If you only replace your toothbrush once every 6 months, over a lifetime you’ll prevent around 170 plastic brushes from heading to landfill. 

5. Single-use Coffee Cups

Re-usable coffe mugs

Put down that coffee and steel yourself for this: if all the coffee cups manufactured this year were lined up – end to end – they would stretch around the globe 1360 times (that’s 500,000,000,000 cups).

If you think that sounds like a whole lot of irretrievable landfill, you’d be right. 

Difficult to recycle, most single-use cups contain a waterproof, polyurethane plastic lining that will outlast us all.

Aussies throw back (and then throw away) upwards of three billion coffees sold in single-use cups every year. Some recycling facilities can process plastic-lined cups, but this practise is not Australia-wide. 

Still, good examples are everywhere.

A favourite fair-trade coffee house in Kathmandu known as The HUB gives away recycled ceramic mugs, which you can fill, wash and refill, and even recycles its paper coffee filters into notebooks, and its coffee grinds into body cleaning bars and scrubs. 

Pack this:a reusable coffee cup. Alternatively, sit down, relax and sip from a ceramic cup before rushing on with your day. If you do have to takeaway, refuse the lid that really does last a lifetime in landfill. 

6. Food packaging

According to the World Economic Forum, by 2050 our oceans will contain more plastic than fish.

Plastic food packaging is largely to blame, breakingdown into smaller and smaller pieces in marine ecosystems that when ingested by birds, fish and turtles, cause starvation and death.  

In 2018, France became the first country in the world to ban disposable food and drink packaging, making reusable coffee cups compulsory by 2020. Until the rest of the world’s governments get bold, travellers need to lead the change. 

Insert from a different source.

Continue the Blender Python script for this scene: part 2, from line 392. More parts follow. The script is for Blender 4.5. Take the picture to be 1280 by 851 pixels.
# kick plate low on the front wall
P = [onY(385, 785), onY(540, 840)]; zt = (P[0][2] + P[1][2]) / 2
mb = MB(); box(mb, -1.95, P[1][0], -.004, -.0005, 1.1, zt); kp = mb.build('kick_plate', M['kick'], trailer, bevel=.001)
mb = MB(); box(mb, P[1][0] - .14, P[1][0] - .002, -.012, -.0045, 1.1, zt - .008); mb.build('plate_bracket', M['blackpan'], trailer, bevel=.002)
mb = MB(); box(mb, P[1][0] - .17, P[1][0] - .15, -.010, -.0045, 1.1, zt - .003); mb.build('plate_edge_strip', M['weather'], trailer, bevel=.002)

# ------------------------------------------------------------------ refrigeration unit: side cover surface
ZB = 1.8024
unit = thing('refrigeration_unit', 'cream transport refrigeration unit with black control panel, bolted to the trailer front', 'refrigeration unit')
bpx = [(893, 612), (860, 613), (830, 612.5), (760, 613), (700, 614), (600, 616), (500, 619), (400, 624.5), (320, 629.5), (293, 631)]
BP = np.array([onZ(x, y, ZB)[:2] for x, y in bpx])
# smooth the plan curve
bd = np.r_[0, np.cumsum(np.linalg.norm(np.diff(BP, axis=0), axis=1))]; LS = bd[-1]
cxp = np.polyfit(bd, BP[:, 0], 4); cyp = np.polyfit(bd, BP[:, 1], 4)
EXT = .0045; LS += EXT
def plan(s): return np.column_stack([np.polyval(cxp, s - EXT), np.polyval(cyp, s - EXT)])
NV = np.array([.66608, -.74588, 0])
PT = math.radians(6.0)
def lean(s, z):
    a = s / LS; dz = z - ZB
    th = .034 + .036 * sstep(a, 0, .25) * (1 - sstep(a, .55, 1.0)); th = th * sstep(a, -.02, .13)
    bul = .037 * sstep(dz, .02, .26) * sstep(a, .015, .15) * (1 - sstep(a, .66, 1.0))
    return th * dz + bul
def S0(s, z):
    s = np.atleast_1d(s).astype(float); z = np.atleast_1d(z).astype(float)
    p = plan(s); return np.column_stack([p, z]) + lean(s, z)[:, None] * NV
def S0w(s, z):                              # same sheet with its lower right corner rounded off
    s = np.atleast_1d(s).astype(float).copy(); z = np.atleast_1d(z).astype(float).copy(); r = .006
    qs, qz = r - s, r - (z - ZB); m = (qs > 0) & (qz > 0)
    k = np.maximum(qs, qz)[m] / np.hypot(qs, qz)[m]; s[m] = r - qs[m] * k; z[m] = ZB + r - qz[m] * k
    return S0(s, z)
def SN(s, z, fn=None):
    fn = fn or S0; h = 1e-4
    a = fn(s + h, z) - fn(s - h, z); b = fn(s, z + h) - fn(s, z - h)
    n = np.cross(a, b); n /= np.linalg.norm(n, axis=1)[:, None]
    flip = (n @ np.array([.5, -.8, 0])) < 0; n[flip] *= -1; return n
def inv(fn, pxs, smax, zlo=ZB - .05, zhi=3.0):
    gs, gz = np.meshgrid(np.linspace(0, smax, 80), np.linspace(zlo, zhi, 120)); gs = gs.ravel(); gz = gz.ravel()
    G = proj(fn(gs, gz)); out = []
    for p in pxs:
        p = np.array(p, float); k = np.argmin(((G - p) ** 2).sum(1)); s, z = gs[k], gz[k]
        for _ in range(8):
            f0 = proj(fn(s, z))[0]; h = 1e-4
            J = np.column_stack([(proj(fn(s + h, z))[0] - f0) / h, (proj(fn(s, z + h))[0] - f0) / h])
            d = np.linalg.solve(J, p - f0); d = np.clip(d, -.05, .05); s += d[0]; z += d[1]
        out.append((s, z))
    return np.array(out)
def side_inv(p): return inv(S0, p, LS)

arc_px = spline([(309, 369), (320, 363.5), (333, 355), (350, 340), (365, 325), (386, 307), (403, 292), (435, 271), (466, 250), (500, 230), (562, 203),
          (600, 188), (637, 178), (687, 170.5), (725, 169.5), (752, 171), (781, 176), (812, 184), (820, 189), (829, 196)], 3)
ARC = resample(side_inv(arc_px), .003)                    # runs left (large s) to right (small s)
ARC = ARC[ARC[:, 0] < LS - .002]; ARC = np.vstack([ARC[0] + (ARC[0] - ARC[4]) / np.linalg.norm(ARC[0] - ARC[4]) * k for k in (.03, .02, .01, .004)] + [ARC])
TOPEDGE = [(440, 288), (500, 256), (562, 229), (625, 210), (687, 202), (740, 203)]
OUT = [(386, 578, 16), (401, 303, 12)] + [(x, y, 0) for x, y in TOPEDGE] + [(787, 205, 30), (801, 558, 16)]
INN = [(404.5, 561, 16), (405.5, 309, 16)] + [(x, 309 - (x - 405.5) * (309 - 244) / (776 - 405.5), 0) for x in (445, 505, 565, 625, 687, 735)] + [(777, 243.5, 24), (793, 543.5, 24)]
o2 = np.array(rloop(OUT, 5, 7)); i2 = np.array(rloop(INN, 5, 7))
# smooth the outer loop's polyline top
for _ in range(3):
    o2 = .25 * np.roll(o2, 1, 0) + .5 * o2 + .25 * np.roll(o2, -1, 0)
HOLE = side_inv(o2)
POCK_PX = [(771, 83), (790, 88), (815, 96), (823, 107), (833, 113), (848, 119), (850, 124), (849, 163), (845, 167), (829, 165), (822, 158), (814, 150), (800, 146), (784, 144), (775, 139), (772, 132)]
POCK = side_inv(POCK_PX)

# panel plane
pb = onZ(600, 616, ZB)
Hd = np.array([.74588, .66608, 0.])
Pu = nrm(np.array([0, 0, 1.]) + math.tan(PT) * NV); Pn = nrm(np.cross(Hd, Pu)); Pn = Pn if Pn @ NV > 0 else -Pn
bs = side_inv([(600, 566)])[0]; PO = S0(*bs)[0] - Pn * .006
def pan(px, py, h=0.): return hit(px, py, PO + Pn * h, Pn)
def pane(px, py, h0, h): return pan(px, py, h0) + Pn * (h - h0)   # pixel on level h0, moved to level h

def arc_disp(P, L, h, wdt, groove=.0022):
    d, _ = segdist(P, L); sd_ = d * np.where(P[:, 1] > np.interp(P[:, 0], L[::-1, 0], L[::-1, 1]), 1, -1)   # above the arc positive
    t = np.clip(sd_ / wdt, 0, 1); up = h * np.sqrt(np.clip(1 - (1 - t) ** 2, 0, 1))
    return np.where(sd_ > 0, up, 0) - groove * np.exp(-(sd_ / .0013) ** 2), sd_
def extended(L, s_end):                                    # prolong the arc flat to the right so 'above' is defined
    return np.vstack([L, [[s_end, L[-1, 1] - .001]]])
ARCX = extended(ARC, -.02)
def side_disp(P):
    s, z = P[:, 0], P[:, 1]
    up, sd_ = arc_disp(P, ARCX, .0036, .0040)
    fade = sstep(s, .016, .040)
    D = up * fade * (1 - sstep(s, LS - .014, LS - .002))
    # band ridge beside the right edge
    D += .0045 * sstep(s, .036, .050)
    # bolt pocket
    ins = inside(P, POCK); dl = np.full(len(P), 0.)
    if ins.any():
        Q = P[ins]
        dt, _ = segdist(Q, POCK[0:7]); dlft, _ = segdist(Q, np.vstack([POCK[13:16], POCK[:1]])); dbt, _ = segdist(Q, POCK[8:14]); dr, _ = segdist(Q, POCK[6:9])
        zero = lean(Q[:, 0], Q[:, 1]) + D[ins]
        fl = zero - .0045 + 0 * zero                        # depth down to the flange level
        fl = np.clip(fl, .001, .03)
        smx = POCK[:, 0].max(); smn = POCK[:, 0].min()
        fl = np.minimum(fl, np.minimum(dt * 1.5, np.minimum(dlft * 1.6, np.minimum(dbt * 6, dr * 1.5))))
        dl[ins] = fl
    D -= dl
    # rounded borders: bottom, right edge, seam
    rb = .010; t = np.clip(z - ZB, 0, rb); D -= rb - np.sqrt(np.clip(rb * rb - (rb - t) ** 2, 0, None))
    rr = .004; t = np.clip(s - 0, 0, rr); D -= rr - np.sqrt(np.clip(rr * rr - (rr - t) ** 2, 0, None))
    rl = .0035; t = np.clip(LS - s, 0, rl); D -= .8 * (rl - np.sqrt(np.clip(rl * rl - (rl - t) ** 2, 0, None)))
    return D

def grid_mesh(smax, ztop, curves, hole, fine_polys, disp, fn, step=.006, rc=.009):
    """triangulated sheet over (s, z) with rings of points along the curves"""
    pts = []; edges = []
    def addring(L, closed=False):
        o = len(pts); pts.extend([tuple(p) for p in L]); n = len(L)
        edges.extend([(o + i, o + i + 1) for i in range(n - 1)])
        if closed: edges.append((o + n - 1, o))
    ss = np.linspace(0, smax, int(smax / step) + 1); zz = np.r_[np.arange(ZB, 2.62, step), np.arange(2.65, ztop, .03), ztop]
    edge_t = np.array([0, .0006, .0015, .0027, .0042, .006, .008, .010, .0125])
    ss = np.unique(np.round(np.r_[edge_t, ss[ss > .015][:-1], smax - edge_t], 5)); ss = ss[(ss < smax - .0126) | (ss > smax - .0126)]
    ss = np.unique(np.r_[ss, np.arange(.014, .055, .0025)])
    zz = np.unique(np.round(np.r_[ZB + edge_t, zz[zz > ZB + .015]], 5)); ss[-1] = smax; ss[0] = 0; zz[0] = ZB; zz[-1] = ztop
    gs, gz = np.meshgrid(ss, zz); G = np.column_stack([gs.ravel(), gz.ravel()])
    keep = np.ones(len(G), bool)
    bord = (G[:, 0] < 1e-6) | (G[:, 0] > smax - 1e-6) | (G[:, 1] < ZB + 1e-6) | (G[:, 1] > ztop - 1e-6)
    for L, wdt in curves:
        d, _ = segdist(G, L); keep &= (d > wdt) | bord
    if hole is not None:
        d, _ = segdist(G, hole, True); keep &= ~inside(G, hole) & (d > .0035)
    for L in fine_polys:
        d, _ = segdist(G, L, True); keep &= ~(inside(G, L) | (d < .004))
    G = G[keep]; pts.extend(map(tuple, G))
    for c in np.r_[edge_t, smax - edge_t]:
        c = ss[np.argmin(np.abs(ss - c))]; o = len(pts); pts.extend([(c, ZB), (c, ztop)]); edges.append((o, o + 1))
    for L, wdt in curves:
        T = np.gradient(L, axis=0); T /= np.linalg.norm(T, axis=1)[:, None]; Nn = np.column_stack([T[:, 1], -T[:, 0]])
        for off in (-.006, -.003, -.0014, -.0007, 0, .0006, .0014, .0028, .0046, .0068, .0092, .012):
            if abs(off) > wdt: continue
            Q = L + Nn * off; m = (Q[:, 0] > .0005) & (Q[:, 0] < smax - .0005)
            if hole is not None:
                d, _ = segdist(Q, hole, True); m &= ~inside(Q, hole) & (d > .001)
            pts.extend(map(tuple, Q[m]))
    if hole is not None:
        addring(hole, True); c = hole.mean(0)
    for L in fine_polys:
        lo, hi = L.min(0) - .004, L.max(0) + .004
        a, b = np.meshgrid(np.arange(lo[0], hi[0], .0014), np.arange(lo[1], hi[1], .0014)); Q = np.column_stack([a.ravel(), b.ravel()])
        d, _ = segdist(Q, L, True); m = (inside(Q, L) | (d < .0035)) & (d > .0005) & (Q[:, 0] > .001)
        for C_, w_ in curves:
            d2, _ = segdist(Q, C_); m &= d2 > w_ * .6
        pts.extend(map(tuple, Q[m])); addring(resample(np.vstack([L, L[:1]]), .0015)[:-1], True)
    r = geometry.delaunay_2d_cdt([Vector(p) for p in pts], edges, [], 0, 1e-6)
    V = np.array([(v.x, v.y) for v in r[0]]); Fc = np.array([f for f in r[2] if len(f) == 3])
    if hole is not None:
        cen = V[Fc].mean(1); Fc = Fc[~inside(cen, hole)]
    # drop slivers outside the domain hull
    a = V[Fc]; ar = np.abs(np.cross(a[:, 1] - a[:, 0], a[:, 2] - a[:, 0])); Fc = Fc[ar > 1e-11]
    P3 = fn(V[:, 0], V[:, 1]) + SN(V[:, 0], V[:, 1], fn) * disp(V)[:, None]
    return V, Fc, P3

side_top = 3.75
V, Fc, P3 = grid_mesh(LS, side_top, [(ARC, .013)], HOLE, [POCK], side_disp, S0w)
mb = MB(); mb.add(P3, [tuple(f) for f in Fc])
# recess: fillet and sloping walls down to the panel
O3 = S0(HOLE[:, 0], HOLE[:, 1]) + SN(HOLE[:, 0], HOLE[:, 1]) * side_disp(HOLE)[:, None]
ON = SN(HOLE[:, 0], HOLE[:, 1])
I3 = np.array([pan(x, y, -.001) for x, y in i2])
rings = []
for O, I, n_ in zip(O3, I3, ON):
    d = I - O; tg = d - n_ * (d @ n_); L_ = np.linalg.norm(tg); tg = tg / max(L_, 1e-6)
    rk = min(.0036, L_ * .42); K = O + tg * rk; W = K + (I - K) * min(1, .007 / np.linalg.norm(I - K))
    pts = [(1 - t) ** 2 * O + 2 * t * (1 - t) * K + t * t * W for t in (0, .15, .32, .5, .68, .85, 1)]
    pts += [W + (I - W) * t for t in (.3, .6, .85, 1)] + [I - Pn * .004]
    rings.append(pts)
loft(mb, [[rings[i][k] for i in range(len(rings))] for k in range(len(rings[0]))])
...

Pack this: a bamboo or stainless steel food box (which can be used to store lots of gear in transit) and either a lightweight titanium Spork or bamboo cutlery. Job done!

7. Cheap Outdoor Gear

Way back in 1995 I handed over a week’s wages for a One Planet canvas rucksack, emptied my climbing rack into it and dragged it off to Yosemite.

Two decades and hundreds of adventures later it is still my pack of choice and it just tackled its fourth trip to Everest Base Camp. 

Quality gear lasts the distance and despite the higher price tags, they will end up saving you money and keep a lot of throwaway gear out of landfill. 

Pack this: the best quality clothing, footwear, backpacks and outdoor gear you can afford, from ethical, eco-motivated equipment companies that use recycled and recyclable materials, manufacture in carbon-neutral factories, and sell their gear without plastic packaging. 

8. Plastic Bags

Using fabric shopping bags is a no brainer at home, but you need to travel with your good habits too and refuse all plastic bags with a smile.

Pack this: a micro silk shopping bag or backpack.